Using a simple proxy for a firm’s regional dispersion of operations, the authors find that stocks of local companies outperform those of geographically dispersed companies by a nontrivial margin. The authors suggest that the individual investors who invest in local firms seek greater returns to compensate for the lack of geographic diversification in their portfolios.
What’s Inside?
Regardless of size, book-to-market ratio, momentum, and to a lesser extent, illiquidity and volatility, local firms outperform geographically dispersed firms in the United States. The authors find that this variation in average returns is particularly pronounced for smaller firms, less-liquid firms, and firms with high idiosyncratic volatility. Furthermore, local firms headquartered in areas where the competition for investor attention is fierce outperform firms headquartered in areas where fewer firms compete for attention.
How Is This Research Useful to Practitioners?

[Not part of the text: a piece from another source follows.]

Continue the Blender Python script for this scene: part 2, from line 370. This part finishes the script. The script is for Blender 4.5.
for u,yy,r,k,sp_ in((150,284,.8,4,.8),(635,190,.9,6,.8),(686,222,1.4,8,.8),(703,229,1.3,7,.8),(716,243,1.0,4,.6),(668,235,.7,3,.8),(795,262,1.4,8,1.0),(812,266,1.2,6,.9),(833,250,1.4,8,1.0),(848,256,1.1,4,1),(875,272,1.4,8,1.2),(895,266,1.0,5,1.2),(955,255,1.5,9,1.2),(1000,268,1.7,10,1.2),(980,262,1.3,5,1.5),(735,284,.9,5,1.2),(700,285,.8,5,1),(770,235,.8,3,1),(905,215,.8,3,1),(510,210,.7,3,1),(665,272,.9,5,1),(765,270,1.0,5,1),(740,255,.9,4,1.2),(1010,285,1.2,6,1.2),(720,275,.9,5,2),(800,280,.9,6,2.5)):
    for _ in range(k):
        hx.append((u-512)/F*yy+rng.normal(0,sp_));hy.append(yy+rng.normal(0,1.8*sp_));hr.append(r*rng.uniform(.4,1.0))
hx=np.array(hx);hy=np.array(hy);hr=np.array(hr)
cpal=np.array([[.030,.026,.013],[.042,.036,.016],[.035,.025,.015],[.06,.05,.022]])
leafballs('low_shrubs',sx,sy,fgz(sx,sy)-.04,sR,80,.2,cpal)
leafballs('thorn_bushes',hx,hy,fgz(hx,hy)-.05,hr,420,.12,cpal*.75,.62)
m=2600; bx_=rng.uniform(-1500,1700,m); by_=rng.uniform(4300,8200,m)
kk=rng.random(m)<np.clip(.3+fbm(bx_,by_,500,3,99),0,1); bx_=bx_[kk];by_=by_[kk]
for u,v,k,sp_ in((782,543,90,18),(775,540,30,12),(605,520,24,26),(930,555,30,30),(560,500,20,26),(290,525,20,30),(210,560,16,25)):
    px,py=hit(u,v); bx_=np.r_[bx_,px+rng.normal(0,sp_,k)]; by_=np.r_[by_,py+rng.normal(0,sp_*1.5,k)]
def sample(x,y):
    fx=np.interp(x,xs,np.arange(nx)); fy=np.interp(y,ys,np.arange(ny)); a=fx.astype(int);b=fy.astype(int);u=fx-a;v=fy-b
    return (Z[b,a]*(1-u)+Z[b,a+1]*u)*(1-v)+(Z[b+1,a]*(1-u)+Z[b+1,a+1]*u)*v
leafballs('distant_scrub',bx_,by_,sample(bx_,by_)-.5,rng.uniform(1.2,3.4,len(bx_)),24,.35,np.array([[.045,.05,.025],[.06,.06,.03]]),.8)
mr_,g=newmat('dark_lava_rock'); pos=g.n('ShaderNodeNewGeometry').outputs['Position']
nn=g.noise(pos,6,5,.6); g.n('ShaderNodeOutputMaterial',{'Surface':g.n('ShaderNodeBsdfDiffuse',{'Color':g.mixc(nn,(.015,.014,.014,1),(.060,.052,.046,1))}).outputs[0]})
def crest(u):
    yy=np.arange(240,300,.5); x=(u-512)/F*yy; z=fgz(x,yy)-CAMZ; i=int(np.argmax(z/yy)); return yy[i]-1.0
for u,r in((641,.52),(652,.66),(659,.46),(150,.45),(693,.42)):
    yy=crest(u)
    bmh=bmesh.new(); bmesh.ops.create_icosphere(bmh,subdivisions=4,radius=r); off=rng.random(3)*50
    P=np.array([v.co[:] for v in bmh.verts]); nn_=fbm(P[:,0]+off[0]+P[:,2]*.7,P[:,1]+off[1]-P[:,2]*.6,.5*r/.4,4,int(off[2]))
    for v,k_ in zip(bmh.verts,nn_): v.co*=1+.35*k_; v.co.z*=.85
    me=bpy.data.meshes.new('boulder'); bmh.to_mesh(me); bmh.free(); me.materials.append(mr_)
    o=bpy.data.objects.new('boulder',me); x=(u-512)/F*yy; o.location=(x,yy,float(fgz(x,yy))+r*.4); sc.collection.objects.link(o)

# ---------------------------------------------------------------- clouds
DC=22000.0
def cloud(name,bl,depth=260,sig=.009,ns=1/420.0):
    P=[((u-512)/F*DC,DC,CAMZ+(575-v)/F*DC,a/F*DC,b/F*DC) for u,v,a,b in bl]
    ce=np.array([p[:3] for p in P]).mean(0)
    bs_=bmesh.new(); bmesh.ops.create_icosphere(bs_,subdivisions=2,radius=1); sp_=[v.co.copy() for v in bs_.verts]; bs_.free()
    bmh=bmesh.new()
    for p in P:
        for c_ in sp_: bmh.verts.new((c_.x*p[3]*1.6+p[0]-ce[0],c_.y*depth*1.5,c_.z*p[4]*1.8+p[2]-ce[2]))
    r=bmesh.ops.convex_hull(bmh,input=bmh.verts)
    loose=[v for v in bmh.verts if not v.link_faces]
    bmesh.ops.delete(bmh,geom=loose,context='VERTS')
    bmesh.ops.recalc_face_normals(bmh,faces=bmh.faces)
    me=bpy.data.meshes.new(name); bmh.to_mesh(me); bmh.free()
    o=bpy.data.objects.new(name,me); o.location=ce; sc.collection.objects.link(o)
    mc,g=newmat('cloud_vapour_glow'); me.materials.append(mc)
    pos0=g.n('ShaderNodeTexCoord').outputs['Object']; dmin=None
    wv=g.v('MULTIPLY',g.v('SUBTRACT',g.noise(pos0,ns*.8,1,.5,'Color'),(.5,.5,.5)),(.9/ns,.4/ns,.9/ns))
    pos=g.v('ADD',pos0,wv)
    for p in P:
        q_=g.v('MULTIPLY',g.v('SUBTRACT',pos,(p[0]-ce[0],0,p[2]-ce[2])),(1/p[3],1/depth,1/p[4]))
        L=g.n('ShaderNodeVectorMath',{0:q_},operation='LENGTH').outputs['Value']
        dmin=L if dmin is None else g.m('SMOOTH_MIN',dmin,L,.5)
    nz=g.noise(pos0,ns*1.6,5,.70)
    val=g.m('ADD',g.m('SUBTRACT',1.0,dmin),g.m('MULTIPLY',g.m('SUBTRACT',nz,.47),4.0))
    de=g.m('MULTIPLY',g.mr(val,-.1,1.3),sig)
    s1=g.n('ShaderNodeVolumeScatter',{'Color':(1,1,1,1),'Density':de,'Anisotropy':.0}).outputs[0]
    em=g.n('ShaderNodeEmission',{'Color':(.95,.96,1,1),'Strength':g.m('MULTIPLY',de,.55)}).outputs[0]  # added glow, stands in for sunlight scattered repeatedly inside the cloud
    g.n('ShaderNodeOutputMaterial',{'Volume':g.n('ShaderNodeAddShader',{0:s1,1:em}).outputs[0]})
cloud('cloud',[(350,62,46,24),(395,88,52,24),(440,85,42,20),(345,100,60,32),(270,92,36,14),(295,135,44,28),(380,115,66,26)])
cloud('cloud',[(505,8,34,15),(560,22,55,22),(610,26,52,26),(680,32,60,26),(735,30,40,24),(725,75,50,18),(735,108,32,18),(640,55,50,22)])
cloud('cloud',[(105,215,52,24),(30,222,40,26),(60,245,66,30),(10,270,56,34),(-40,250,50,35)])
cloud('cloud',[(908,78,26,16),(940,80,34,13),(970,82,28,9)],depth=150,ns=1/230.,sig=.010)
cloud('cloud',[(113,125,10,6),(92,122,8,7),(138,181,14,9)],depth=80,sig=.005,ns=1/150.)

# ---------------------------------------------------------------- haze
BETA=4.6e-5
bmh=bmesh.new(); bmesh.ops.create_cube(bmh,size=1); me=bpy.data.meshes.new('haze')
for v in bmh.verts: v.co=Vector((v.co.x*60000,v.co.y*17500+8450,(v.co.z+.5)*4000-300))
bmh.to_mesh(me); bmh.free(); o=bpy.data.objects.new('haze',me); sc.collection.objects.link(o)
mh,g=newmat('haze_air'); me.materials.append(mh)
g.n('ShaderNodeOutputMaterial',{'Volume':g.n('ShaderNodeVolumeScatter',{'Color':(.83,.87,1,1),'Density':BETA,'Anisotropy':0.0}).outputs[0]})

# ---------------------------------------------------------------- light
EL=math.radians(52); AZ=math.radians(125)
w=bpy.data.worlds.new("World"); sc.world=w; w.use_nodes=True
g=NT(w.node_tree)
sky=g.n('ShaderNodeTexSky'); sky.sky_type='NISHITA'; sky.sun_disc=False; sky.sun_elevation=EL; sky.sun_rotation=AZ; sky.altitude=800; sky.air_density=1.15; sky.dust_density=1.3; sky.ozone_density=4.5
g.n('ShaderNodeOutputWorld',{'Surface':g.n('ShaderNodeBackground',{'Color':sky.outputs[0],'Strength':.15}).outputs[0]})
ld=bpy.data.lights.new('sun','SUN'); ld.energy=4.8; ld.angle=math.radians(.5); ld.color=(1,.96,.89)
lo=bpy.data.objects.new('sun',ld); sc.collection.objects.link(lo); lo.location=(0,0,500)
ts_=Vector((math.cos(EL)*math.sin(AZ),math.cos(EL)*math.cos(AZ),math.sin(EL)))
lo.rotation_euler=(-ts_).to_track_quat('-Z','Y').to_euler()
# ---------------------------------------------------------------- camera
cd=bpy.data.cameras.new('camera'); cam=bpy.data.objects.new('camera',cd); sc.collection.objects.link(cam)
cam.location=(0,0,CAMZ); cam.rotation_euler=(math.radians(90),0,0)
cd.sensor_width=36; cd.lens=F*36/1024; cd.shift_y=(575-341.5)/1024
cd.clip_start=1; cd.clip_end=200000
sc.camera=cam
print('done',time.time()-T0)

In the United States, local firms, which the authors define as operating in two or fewer states, have average monthly returns that are 70 bps higher (after the authors control for risks related to size, book-to-market ratio, momentum, and liquidity) than those of firms that operate in more than 20 states. This difference appears to be priced into firms within a year because the returns of firms that become local (dispersed) within the year are similar to the returns of firms that already were local (dispersed). The effect, however, has notably diminished over time, and although returns to dispersion-based strategies were significantly positive from 1994 to 2004, the anomaly vanishes altogether after 2004. The authors conjecture that when the type of textual analysis used in this study became popular in 2004, arbitrageurs and other informed investors acted quickly to eliminate the mispricing.
The authors extend prior research on the investor recognition hypothesis, which argues that stocks with lower investor recognition offer higher expected returns to compensate investors for insufficient diversification. Other researchers have shown that firms with scant media coverage have higher returns than more visible, but otherwise comparable, firms—a result relating equilibrium risk premiums to the presence of informationally constrained investors. Past researchers have also shown that U.S. money managers are more likely to invest in firms headquartered in their own city than in firms headquartered elsewhere. The authors’ research supports these prior findings.
This research is particularly useful for investors who are focused on uncovering value from firms that do not attract broad attention because of their limited geographic scope. The authors conclude that investors tend to prefer firms with local operations rather than dispersed operations, despite the lack of meaningful excess returns from 2004 to 2008.
How Did the Authors Conduct This Research?
The authors gather data from the U.S. SEC’s EDGAR database, CRSP, and Compustat for 1994–2008. The sample consists of publicly traded U.S. firms that include the names of U.S. states in certain sections of their annual reports. The authors classify firms as local if the firms mention only one or two states, a result that places them in the lowest quintile when all firms are ranked according to the number of states mentioned. Firms that mention 20 or more states fall in the highest quintile and are classified as geographically dispersed.
To study the relationship between stock returns and the degree of geographic dispersion, the authors sort the portfolios and perform Fama–MacBeth cross-sectional regressions. The sorted portfolios are evaluated using equal-weighted returns and value-weighted returns; the cross-sectional regressions are evaluated for cross sections grouped by size (micro, small, and large capitalization).
The authors study the relationship between geographic dispersion and the investor recognition hypothesis using several methods, including the ratio of the number of listed firms in a state to its population and the difference between mutual fund capital and market capitalization of firms within a small radius (to measure the balance between available capital and investable opportunities).
The authors’ findings support the conclusion that geographic dispersion, measured by the number of states mentioned in an annual report, is related to average monthly returns.
Abstractor’s Viewpoint
The authors identify an investment relationship that has shown a pattern of positive excess returns in the past and may be useful in supplementing existing investment analyses. I have one area of concern: The research relies on the content of SEC 10-K filings, and the accuracy or completeness with which firms list the states in which they operate is not discussed. To the extent that firms include only a partial listing of their most important locations, the results would be affected by increasing the state count to its accurate level, which could lower the significance of the results. Another likely question for further study is whether investor preferences for local firms vary by locale. For example, do investors in certain parts of the country—say, Texas—show stronger local bias than investors in other parts of the country?